The .slint
File¶
You write user interfaces in the Slint language and saved in files with the .slint
extension.
Each .slint
file defines one or several components. These components declare
a tree of elements. Components form the basis of composition in Slint. Use them
to build your own re-usable set of UI controls. You can use each declared
component under its name as an element in another component.
Below is an example of components and elements:
component MyButton inherits Text {
color: black;
// ...
}
export component MyApp inherits Window {
preferred-width: 200px;
preferred-height: 100px;
Rectangle {
width: 200px;
height: 100px;
background: green;
}
MyButton {
x:0;y:0;
text: "hello";
}
MyButton {
y:0;
x: 50px;
text: "world";
}
}
Both MyButton
and MyApp
are components. Window
and Rectangle
are built-in elements
used by MyApp
. MyApp
also re-uses the MyButton
component as two separate elements.
Elements have properties, which you can assign values to. The example above assigns a string
constant “hello” to the first MyButton
’s text
property. You
can also assign entire expressions.

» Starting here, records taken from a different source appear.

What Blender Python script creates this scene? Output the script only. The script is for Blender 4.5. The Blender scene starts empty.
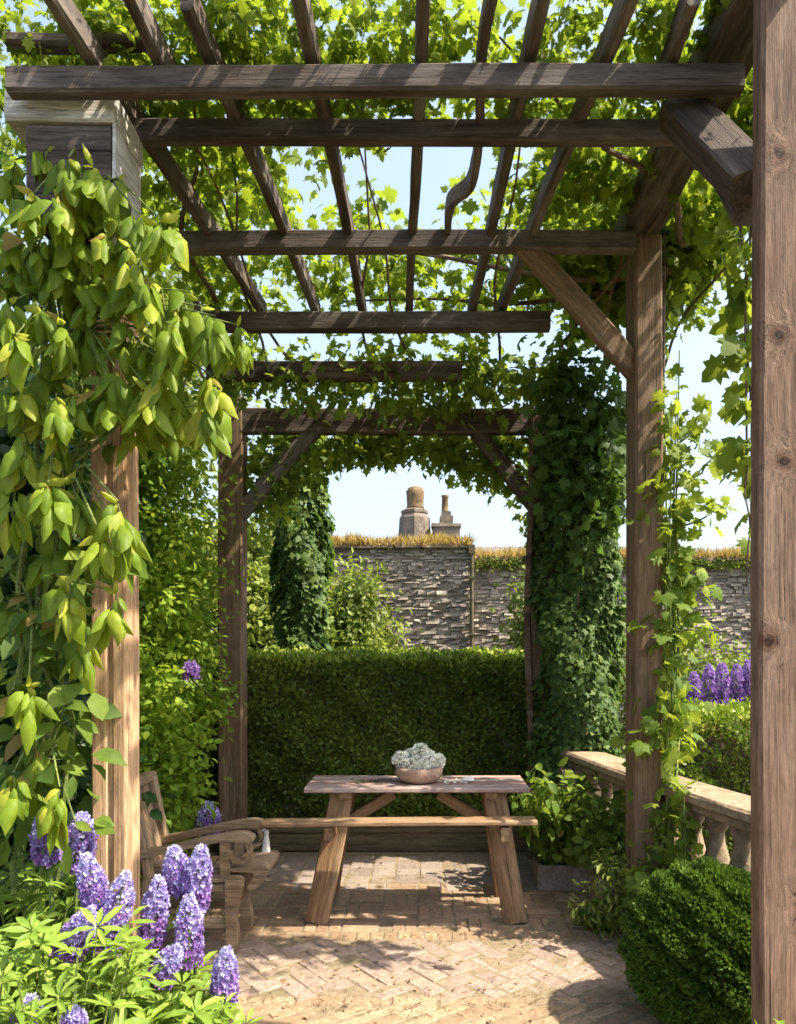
import bpy, bmesh, math, random
import numpy as np
from mathutils import Vector, Matrix

# ------------------------------------------------------------------ camera, sky, sun, exposure
sc = bpy.context.scene
COL = sc.collection
F_PX, VX, VY, EYE = 750.0, 422.0, 650.0, 1.57          # focal length and vanishing point in photo pixels, eye height
cam = bpy.data.cameras.new('camera'); cam_o = bpy.data.objects.new('camera', cam); COL.objects.link(cam_o)
cam_o.location = (0, 0, EYE); cam_o.rotation_euler = (math.radians(90), 0, 0)
cam.sensor_fit = 'HORIZONTAL'; cam.sensor_width = 36.0; cam.lens = 36.0 * F_PX / 796
# shift is measured in units of the larger image side
cam.sensor_fit = 'AUTO'; cam.lens = 36.0 * F_PX / 1024
cam.shift_x = (398 - VX) / 1024; cam.shift_y = (VY - 512) / 1024
cam.clip_start = 0.05; cam.clip_end = 600
sc.camera = cam_o
SUN_EL, SUN_AZ = 54.0, 106.0                             # azimuth from +Y (view direction) towards +X (right)
world = bpy.data.worlds.new("World"); sc.world = world; world.use_nodes = True
wn = world.node_tree.nodes; wl = world.node_tree.links
sky = wn.new('ShaderNodeTexSky'); sky.sky_type = 'NISHITA'; sky.sun_disc = False
sky.sun_elevation = math.radians(SUN_EL); sky.sun_rotation = math.radians(SUN_AZ)
sky.air_density = 1.0; sky.dust_density = 4.0; sky.ozone_density = 1.0
tcw = wn.new('ShaderNodeTexCoord'); nzw = wn.new('ShaderNodeTexNoise'); nzw.inputs['Scale'].default_value = 2.2; nzw.inputs['Detail'].default_value = 6; wl.new(tcw.outputs['Generated'], nzw.inputs['Vector'])
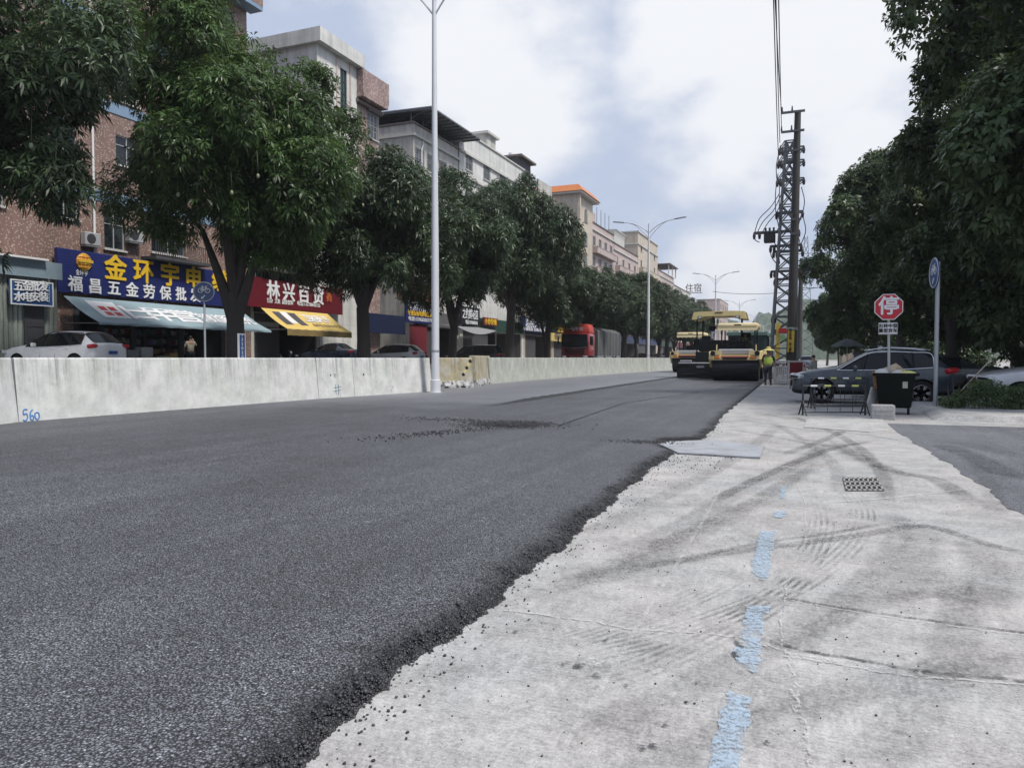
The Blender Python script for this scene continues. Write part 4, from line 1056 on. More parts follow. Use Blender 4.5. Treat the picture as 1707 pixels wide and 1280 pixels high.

Slint re-evaluates the expressions when any
of the properties they depend on change, which makes the user-interface reactive.
You can name elements using the :=
syntax:
component MyButton inherits Text {
// ...
}
export component MyApp inherits Window {
preferred-width: 200px;
preferred-height: 100px;
hello := MyButton {
x:0;y:0;
text: "hello";
}
world := MyButton {
y:0;
text: "world";
x: 50px;
}
}
Note
Names have to be valid identifiers.
Some elements are also accessible under pre-defined names:
root
refers to the outermost element of a component.self
refers to the current element.parent
refers to the parent element of the current element.
These names are reserved and you can’t re-define them.